The boundaries between composer and performer crumble with each passing year. Or maybe they were fictional all along.

On Tuesday, Oct. 20, eighth blackbird, one of the world's premier new-music ensembles, performs "Hand Eye," a six-movement work by Brooklyn-based composer collective Sleeping Giant. The concert takes place at Yale University's Morse Recital Hall at 7:30 p.m. (All six members of Sleeping Giant — Timo Andres, Christopher Cerrone, Jacob Cooper, Ted Hearne, Robert Honstein, Andrew Norman — have ties to the Yale School of Music.)
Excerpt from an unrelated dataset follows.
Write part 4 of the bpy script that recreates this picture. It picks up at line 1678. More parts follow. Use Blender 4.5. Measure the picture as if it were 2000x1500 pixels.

For "Hand Eye," each Sleeping Giant composer chose one member, or instrument, of eighth blackbird — former flutist Tim Munro (Nathalie Joachim has since joined the group), clarinetist Michael J. Maccaferri, violinist/violist Yvonne Lam, cellist Nicholas Photinos, percussionist Matthew Duvall and pianist Lisa Kaplan — to be the catalyst for his piece.

"It's pretty apparent when you hear all six pieces at once," Kaplan says. "They didn't all interpret what it would mean in the same way, which I think is great. It gave us each a moment to clearly be noticed."

The two groups collaborated at every step, and that's to be expected: Only in rare situations, Kaplan said, would eighth blackbird commission a piece from a composer and then have it delivered without feedback.

The groups also happen to be close friends.

Composer Ted Hearne would call me and say, 'I'm sending you some piano stuff. See what you think of it,'" Kaplan says. "I'd take a look at it. Then he'd say, 'Oh, yeah, I hate all of that. Tear it up.'"

"Hand Eye" isn't eighth blackbird's first collaboration with a composer collective; listen, for example, to "singing in the dead of night," a 45-minute collaboration with Bang on a Can composers Julia Wolfe, Michael Gordon and David Lang. But this is the first time, Kaplan says, that the group has found itself in a one-to-one match-up with six different composers.